The event highlighted the racial and cultural diversity of the university as students, faculty, and community members of many different races dressed in black to mourn the death of George Floyd and express their solidarity with similar events transpiring across the United States.

The Loma Linda event was respectful and apolitical, yet earnest. The only law enforcement officials in attendance were members of the university security department. Many attendees carried signs expressing their support for the Black Lives Matter movement. One of them quoted the late Bishop Desmond Tutu in saying, “If you are neutral in situations of injustice, you have chosen the side of the oppressor.”

Highlights of the event included poignant remarks by representatives of the student association, a memorial service in which guests kneeled in silence for 8 minutes and 46 seconds — the amount of time racist police officer Derek Chauvin kneeled on the neck of George Floyd — and an impassioned prayer by Campus Chaplain Dilys Brooks, MDiv, MS, MA. Brooks prayed for healing and justice and reminded members of the audience to channel their outrage into activities targeted to end unjust practices and racism.

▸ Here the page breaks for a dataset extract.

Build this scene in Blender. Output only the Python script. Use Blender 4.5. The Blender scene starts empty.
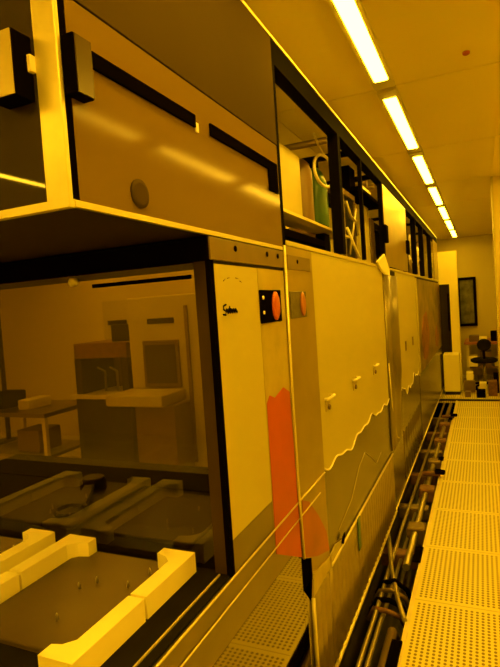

Calvin Thomsen, PhD, MDiv, assistant professor in the LLU schools of Public Health and Religion, found the event meaningful and timely.

“It was a moving time to remember and reflect,” Thomsen said. “There were photos of a number of Black Americans whose lives ended unjustly. It was designed to remind us that this has happens too often in the United States. They challenged us to take our experience and turn it into action.”

In a memo sent June 1, LLUH President Richard H. Hart, MD, DrPH, reflected on the tragedy of recent events. “To see a plea for breath and life itself from George Floyd, and a long line before him, is painful to watch,” Hart observed. “That this occurred by a member of law enforcement makes this injustice even more heartbreaking.”